Every line below that mentions the word "scene" should be copied out.

____

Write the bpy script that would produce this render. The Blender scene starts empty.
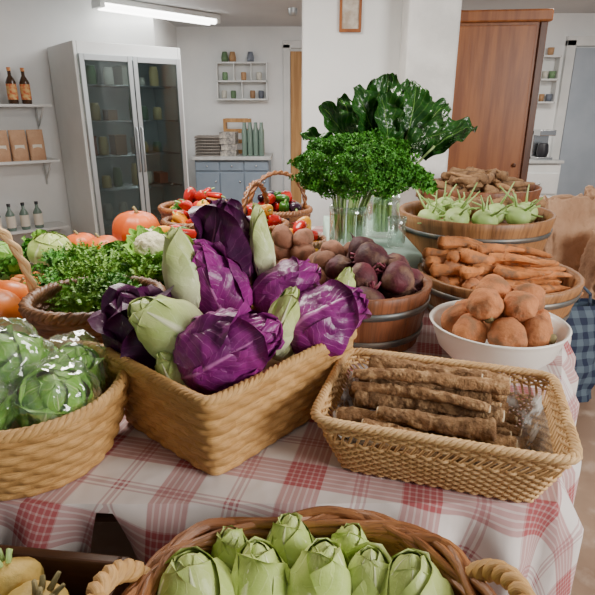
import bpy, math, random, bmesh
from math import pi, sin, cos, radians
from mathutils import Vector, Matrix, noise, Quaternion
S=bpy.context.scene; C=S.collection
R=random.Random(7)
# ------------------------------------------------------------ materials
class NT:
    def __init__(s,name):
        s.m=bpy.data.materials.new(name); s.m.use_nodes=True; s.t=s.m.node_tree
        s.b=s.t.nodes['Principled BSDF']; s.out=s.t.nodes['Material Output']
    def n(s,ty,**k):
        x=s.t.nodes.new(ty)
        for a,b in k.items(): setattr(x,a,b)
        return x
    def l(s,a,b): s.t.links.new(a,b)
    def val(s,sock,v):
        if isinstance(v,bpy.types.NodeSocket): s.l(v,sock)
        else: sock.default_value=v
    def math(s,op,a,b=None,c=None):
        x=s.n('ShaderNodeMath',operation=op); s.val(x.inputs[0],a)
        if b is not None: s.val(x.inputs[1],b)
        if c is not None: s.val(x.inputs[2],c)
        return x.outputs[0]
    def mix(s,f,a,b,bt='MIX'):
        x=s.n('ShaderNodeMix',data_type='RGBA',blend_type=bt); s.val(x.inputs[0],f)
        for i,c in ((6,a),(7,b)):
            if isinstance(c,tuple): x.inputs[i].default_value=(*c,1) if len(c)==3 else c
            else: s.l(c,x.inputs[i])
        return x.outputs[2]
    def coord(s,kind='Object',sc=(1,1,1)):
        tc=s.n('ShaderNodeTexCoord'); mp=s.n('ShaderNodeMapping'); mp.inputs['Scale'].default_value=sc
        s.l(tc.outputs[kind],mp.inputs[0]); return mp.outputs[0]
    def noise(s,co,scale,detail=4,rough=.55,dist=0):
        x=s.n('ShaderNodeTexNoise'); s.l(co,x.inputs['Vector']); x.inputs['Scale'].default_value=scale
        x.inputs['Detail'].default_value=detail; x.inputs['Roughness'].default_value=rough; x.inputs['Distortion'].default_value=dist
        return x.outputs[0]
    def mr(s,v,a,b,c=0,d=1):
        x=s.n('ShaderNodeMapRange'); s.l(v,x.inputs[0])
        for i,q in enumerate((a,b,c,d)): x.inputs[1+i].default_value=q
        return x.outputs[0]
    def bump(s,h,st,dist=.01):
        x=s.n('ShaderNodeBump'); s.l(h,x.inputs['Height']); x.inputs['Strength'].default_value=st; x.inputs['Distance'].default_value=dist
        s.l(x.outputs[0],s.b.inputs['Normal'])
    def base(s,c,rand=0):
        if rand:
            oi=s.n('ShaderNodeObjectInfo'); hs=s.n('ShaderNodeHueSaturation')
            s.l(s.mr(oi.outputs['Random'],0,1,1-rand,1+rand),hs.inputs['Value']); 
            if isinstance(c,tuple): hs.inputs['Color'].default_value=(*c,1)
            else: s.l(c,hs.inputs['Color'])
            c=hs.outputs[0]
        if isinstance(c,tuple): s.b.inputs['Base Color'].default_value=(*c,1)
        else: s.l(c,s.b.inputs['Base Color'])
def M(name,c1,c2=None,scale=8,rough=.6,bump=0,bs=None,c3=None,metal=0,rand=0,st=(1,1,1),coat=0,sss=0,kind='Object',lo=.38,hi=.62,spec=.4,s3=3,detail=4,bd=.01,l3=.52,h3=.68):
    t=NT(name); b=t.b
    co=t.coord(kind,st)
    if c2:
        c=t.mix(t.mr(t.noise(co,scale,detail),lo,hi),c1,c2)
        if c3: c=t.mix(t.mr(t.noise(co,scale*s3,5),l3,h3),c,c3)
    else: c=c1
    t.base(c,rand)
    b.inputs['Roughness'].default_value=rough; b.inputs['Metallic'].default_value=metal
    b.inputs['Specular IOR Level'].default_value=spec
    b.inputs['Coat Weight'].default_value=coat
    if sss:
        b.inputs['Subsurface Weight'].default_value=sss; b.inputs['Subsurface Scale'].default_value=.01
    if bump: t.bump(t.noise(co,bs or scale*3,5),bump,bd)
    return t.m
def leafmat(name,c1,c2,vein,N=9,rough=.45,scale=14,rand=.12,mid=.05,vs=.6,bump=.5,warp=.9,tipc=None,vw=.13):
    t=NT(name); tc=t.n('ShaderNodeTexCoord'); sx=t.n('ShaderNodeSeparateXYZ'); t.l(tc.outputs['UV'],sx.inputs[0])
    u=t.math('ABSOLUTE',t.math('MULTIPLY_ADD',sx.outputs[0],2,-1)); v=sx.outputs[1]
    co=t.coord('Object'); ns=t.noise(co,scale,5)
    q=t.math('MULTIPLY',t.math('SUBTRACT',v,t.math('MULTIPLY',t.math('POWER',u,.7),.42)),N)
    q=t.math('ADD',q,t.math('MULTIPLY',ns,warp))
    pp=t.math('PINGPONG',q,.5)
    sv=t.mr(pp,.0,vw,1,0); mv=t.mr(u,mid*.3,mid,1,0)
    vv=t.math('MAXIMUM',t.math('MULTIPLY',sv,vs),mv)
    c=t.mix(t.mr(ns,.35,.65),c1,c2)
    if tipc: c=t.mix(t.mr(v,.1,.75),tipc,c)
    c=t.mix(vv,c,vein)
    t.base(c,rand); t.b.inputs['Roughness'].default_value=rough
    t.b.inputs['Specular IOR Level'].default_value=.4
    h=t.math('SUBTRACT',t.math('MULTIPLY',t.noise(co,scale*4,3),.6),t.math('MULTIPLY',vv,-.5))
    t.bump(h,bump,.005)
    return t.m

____

» **THE REPLY**:
Write the bpy script that would produce this render. The Blender scene starts empty.
S=bpy.context.scene; C=S.collection